In the lead-up to Juneteenth, two Black business owners described their experiences in Paducah, reflecting on the obstacles they’ve had to overcome to keep their businesses healthy and growing.
Among these obstacles are a lack of community support and funding, which both businesses have struggled with since opening their doors.
Shanae Love started Love’s Vanity, a hair salon in Paducah, in 2016. As the mother of three daughters and the first business owner in her family, she hopes that the business will inspire her children to follow their own dreams.
“My daughter, she’s ventured off into entrepreneurship as well,” Love said, “so she sees the work that I put in.”
Though she wants to help her daughters achieve their goals, Love said that being a Black business owner is not easy. Many of the obstacles she’s faced involve community support.
“I love my clients, the diversity of my clients, being able to meet new people,” Love said, but most of her business’s exposure in the community comes through clients.
Love emphasized the importance of networking events, giving her a chance to showcase what her business does while learning about other minority-owned businesses.
“It’s important because you don’t see a lot of us around here, like, doing it,” Love said. “We want to create generational wealth as well.”
According to Love, these events could create a sense of community among minority business owners that would benefit everyone involved.
Charles Hamilton, whose family runs B.A.’s Automotive in Paducah, has experienced the same problem in his time at the auto repair shop.
Hamilton’s business is much older than Love’s. His brother, B. A. Hamilton, started the auto repair shop in 1969. Since then, Charles has seen Black-owned businesses in the community dwindle.
B.A.’s Automotive is a member of the Paducah Area Chamber of Commerce, an organization that often hosts networking events for businesses in McCracken County. Still, Hamilton said that the auto repair shop has struggled to hire new employees.
When his brother started the auto body repair program at West Kentucky Community and Technical College, B.A.’s Automotive had a steady pool of potential new hires to pull from.
Since then, changes in labor supply have made it difficult for B.A.’s to find new hires.
“It’s just a very shortage of Black auto body repairman,” he said. “White auto body and painters…, they feel different walking around with a B.A.’s Automotive shirt on.”
Sandra Wilson, the President and CEO of the Paducah Area Chamber of Commerce, said that the Chamber is focused on recruiting woman and minority-owned businesses of all sizes.

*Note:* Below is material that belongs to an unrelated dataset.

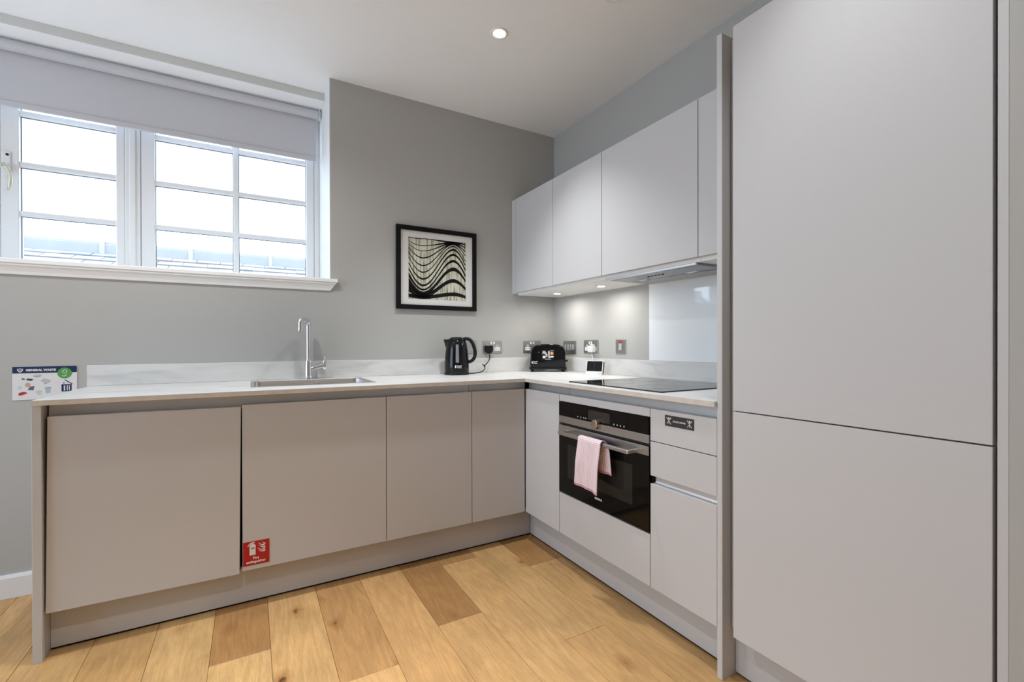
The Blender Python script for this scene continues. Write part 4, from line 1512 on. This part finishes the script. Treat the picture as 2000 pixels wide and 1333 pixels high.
# ------------------------------------------------------------------ small display unit by the hob
ds = thing('energy_display', 'small white tabletop display with a black screen, standing behind the hob', 'display', (-0.112, -0.592, 0.9101), -1.08)
tl_ = math.radians(-14)
tm = Matrix.Rotation(tl_, 4, 'X')
wd, hd2 = 0.056, 0.088
bdy = MB().box(-wd, wd, -0.010, 0.012, 0.004, hd2, 0.004, 2, m=tm).build('body', M_WPLAST, ds, local=True)
MB().box(-0.049, 0.051, -0.0112, -0.0101, 0.020, 0.084, 0.0003, m=tm).build('screen', M_BGLASS, bdy, local=True)
MB().box(-0.0015, 0.0010, -0.0116, -0.0112, 0.021, 0.083, m=tm).box(-0.040, -0.036, -0.0116, -0.0112, 0.026, 0.029, m=tm).box(-0.026, -0.023, -0.0116, -0.0112, 0.026, 0.030, m=tm).box(-0.014, -0.009, -0.0116, -0.0112, 0.027, 0.029, m=tm).build('screen_symbols', M_DISPLAY, bdy, local=True)
MB().box(wd + 0.0002, wd + 0.0012, -0.006, 0.010, 0.010, 0.082, 0.0003, m=tm).build('side_trim', M_BMATT, bdy, local=True)
MB().box(-wd + 0.004, wd - 0.004, -0.012, 0.046, 0.0, 0.006, 0.002, 2).build('foot', M_WPLAST, ds, local=True)

# ------------------------------------------------------------------ signs
# fire extinguisher sign on the sink cabinet door
fs = thing('fire_sign', 'small red fire extinguisher sign at the foot of the sink cabinet door', 'sign', (-1.9525, DA, 0.18))
f0 = planeA(-2.0005, 0.181, DA - 0.0006)
MB().box(0, 0.097, 0, 0.099, 0, 0.0007, m=f0).build('board', M_RED, fs)


def signpart(name, material, polys, par, f, dz=0.0008, h=0.0002):
    mm_ = MB()
    for p in polys:
        mm_.prism(p, h, f @ Matrix.Translation((0, 0, dz)))
    return mm_.build(name, material, par)


s_ = 0.097 / 0.79    # crop units to metres
bot = [(0.024, 0.042), (0.046, 0.042), (0.046, 0.081), (0.043, 0.086), (0.038, 0.088), (0.038, 0.091), (0.044, 0.092), (0.044, 0.095), (0.033, 0.095), (0.024, 0.092), (0.018, 0.084), (0.0165, 0.080), (0.0185, 0.0795), (0.024, 0.087), (0.031, 0.0905), (0.031, 0.088), (0.026, 0.086), (0.024, 0.081)]
signpart('extinguisher_symbol', M_SIGNW, [bot], fs, f0)
signpart('symbol_band', M_RED, [rect(0.029, 0.042, 0.0685, 0.0725)], fs, f0, 0.0011)


def flame(x0, y0, x1, y1, w, tip):
    pa, pb = [], []
    for k in range(9):
        t_ = k / 8
        x = x0 + (x1 - x0) * t_
        y = y0 + (y1 - y0) * t_ - 0.005 * math.sin(PI * t_)
        ww = w * (t_ ** 0.6)
        pa.append((x, y + ww / 2))
        pb.append((x, y - ww / 2))
    return pa + pb[::-1]


signpart('flame_symbol', M_SIGNW, [flame(0.069, 0.098 - 0.003, 0.082, 0.083, 0.0055, 0), flame(0.055, 0.092, 0.079, 0.0765, 0.007, 0), flame(0.057, 0.081, 0.082, 0.068, 0.006, 0), flame(0.051, 0.069, 0.081, 0.0605, 0.005, 0), flame(0.056, 0.0595, 0.082, 0.054, 0.0055, 0)], fs, f0)
MB().text('Fire', 0.0145, f0 @ Matrix.Translation((0.0475, 0.0285, 0.0009)), 0.0002, 0.0004, 'CENTER').text('extinguisher', 0.0145, f0 @ Matrix.Translation((0.0475, 0.0135, 0.0009)), 0.0002, 0.0004, 'CENTER').build('lettering', M_SIGNW, fs)

# cutlery sign on the top drawer
cs = thing('cutlery_sign', 'charcoal cutlery sign with two white cutlery symbols on the top drawer', 'sign', (DB, -1.69, 0.797))
f0 = planeB(-1.6245, 0.7975, DB - 0.0006)
MB().box(0, 0.1285, 0, 0.0395, 0, 0.0007, m=f0).build('board', M_SIGNG, cs)


def bar2(x0, y0, x1, y1, w):
    d = Vector((x1 - x0, y1 - y0)).normalized()
    n_ = Vector((-d.y, d.x)) * w / 2
    return [(x0 + n_.x, y0 + n_.y), (x0 - n_.x, y0 - n_.y), (x1 - n_.x, y1 - n_.y), (x1 + n_.x, y1 + n_.y)]


for cx in (0.0185, 0.110):
    cy = 0.0195
    pol = [bar2(cx - 0.009, cy - 0.011, cx + 0.006, cy + 0.008, 0.0020), bar2(cx + 0.0045, cy + 0.0065, cx + 0.0105, cy + 0.0125, 0.0036),
           bar2(cx + 0.010, cy - 0.012, cx - 0.005, cy + 0.006, 0.0020), bar2(cx - 0.0045, cy + 0.0055, cx - 0.010, cy + 0.0125, 0.0030),
           bar2(cx, cy - 0.012, cx, cy + 0.006, 0.0018), disc(cx, cy + 0.0095, 0.0028, 0.0048, 14)]
    signpart('cutlery_symbol', M_SIGNW, pol, cs, f0)
MB().text('CUTLERY DRAWER', 0.0082, f0 @ Matrix.Translation((0.0645, 0.0195, 0.0009)), 0.0002, 0.0002, 'CENTER', 0.80).build('lettering', M_SIGNW, cs)

# general waste sign on the wall left of the worktop
gs = thing('waste_sign', 'white and navy general waste sign on the wall left of the worktop end', 'sign', (-2.768, 0, 0.859))
GW, GH = 0.212, 0.1475
f0 = planeA(-2.8745, 0.8590, -0.0013)
MB().box(0, GW, 0, GH, 0, 0.001, m=f0).build('board', M_SIGNW, gs)
signpart('header_band', M_NAVY, [rect(0.0005, GW - 0.0005, GH - 0.030, GH - 0.0005)], gs, f0, 0.0011)
MB().text('GENERAL WASTE', 0.0125, f0 @ Matrix.Translation((0.092, GH - 0.0170, 0.0014)), 0.0002, 0.0007, 'CENTER').build('lettering', M_SIGNW, gs)
sh = [(0.016, GH - 0.009), (0.020, GH - 0.0105), (0.025, GH - 0.008), (0.030, GH - 0.0105), (0.034, GH - 0.009), (0.034, GH - 0.017), (0.031, GH - 0.022), (0.025, GH - 0.0265), (0.019, GH - 0.022), (0.016, GH - 0.017)]
shi = [(0.0190, GH - 0.0135), (0.025, GH - 0.0115), (0.0310, GH - 0.0135), (0.0305, GH - 0.017), (0.0285, GH - 0.0195), (0.025, GH - 0.0225), (0.0215, GH - 0.0195), (0.0195, GH - 0.017)]
signpart('shield_emblem', M_SIGNW, [sh], gs, f0, 0.0013)
signpart('shield_centre', M_NAVY, [shi], gs, f0, 0.0015)
signpart('emblem_stroke', M_SIGNW, [bar2(0.0215, GH - 0.0160, 0.0250, GH - 0.0182, 0.0016), bar2(0.0250, GH - 0.0182, 0.0290, GH - 0.0150, 0.0016)], gs, f0, 0.0018)
gx, gy = 0.170, GH - 0.0325
gd = signpart('green_disc', M_GREEN, [disc(gx, gy, 0.0245, 0.0245, 40)], gs, f0, 0.0015)
rc = []
for k in range(3):
    a = math.radians(90 + 120 * k)
    a2 = math.radians(90 + 120 * k + 85)
    p0 = (gx + 0.0085 * math.cos(a), gy + 0.0065 + 0.0085 * math.sin(a))
    p1 = (gx + 0.0085 * math.cos(a2), gy + 0.0065 + 0.0085 * math.sin(a2))
    rc.append(bar2(p0[0], p0[1], p1[0], p1[1], 0.0030))
    rc.append(disc(p1[0], p1[1], 0.0028, 0.0028, 3, a2 + PI / 2))
signpart('recycling_symbol', M_SIGNW, rc, gs, f0, 0.0018)
signpart('tick_symbol', M_SIGNW, [bar2(gx - 0.008, gy - 0.0105, gx - 0.003, gy - 0.0150, 0.0028), bar2(gx - 0.003, gy - 0.0150, gx + 0.007, gy - 0.0080, 0.0028)], gs, f0, 0.0018)
# bin symbol
signpart('bin_symbol', M_NAVY, [rect(0.159, 0.1665, 0.0335, 0.062), rect(0.1715, 0.1765, 0.0335, 0.0585), rect(0.1805, 0.1840, 0.0335, 0.0585), rect(0.1875, 0.1935, 0.0335, 0.062), rect(0.159, 0.1935, 0.0585, 0.0635), rect(0.159, 0.1935, 0.0315, 0.0350), bar2(0.170, 0.0840, 0.1955, 0.0640, 0.0035), disc(0.167, 0.0695, 0.0026, 0.0026, 12)], gs, f0, 0.0011)
PR = {}


def prt(nm, c):
    if nm not in PR:
        PR[nm] = mat(nm, c, 0.5, bump=dict(scale=150, strength=0.01))
    return PR[nm]


signpart('tray_picture', prt('grey_green_print', (0.36, 0.40, 0.36)), [[(0.066, 0.103), (0.070, 0.109), (0.085, 0.111), (0.094, 0.107), (0.090, 0.101), (0.078, 0.098)]], gs, f0, 0.0011)
signpart('tray_rim_picture', prt('pale_grey_print', (0.52, 0.52, 0.52)), [[(0.069, 0.105), (0.073, 0.109), (0.084, 0.110), (0.090, 0.107), (0.080, 0.104)]], gs, f0, 0.0014)
signpart('cup_picture', prt('mauve_print', (0.20, 0.15, 0.25)), [[(0.028, 0.093), (0.031, 0.097), (0.039, 0.096), (0.040, 0.089), (0.033, 0.088)]], gs, f0, 0.0011)
signpart('sachet_picture', prt('dark_green_print', (0.02, 0.09, 0.045)), [[(0.043, 0.088), (0.049, 0.095), (0.067, 0.091), (0.062, 0.083), (0.052, 0.085)]], gs, f0, 0.0011)
signpart('box_picture', prt('lilac_grey_print', (0.50, 0.48, 0.52)), [[(0.089, 0.082), (0.103, 0.094), (0.125, 0.083), (0.108, 0.070)]], gs, f0, 0.0011)
signpart('box_edge_picture', prt('mauve_grey_print', (0.22, 0.19, 0.23)), [[(0.108, 0.070), (0.125, 0.083), (0.121, 0.078), (0.104, 0.067), (0.100, 0.071)]], gs, f0, 0.0013)
signpart('bread_picture', prt('tan_print', (0.55, 0.36, 0.24)), [disc(0.049, 0.066, 0.009, 0.010, 16)], gs, f0, 0.0011)
signpart('packet_picture', prt('slate_print', (0.12, 0.11, 0.18)), [[(0.049, 0.044), (0.056, 0.058), (0.071, 0.060), (0.067, 0.041)]], gs, f0, 0.0013)
signpart('crisp_bag_picture', prt('red_print', (0.45, 0.03, 0.04)), [[(0.019, 0.024), (0.021, 0.032), (0.034, 0.036), (0.044, 0.034), (0.048, 0.029), (0.040, 0.025), (0.024, 0.019)]], gs, f0, 0.0011)
signpart('plate_picture', prt('cream_print', (0.56, 0.57, 0.53)), [disc(0.084, 0.034, 0.011, 0.006, 18), disc(0.086, 0.024, 0.008, 0.004, 18)], gs, f0, 0.0011)
signpart('tub_picture', prt('aqua_print', (0.40, 0.52, 0.53)), [[(0.107, 0.026), (0.104, 0.051), (0.124, 0.053), (0.122, 0.028)]], gs, f0, 0.0011)
signpart('tub_lid_picture', prt('teal_grey_print', (0.26, 0.36, 0.37)), [[(0.105, 0.048), (0.104, 0.052), (0.124, 0.054), (0.124, 0.049)]], gs, f0, 0.0013)
signpart('film_picture', prt('pale_aqua_print', (0.58, 0.62, 0.64)), [rect(0.018, 0.030, 0.046, 0.063)], gs, f0, 0.0011)
signpart('arrow_symbol', prt('grey_print', (0.45, 0.46, 0.47)), [rect(0.130, 0.154, 0.0715, 0.0725)], gs, f0, 0.0011)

“We worked really hard to make sure that we have diverse representation on all of our committees,” she said. “We want to get the perspective of everyone in the community that’s involved with us.”
Wilson said that the Chamber used to sponsor minority-owned businesses by paying membership dues. Recently, funding for these sponsorships dried up.
Both Hamilton and Love have struggled with funding as well. Love said that her experience buying a home made her hesitant to seek lending support from a bank. As a result, she funded her business by herself.
Hamilton has seen other minority-owned business experiencing similar issues.
“Some of the banks have, at least one I know, has said they was interested in promoting minority businesses,” Hamilton said, “but you know, that’s very easy to say.”
Despite these common obstacles, Love encouraged Black business owners to persist.
“Don’t stop, because you will incur obstacles along the way,” she said. “You just have to just keep going, keep pushing forward.”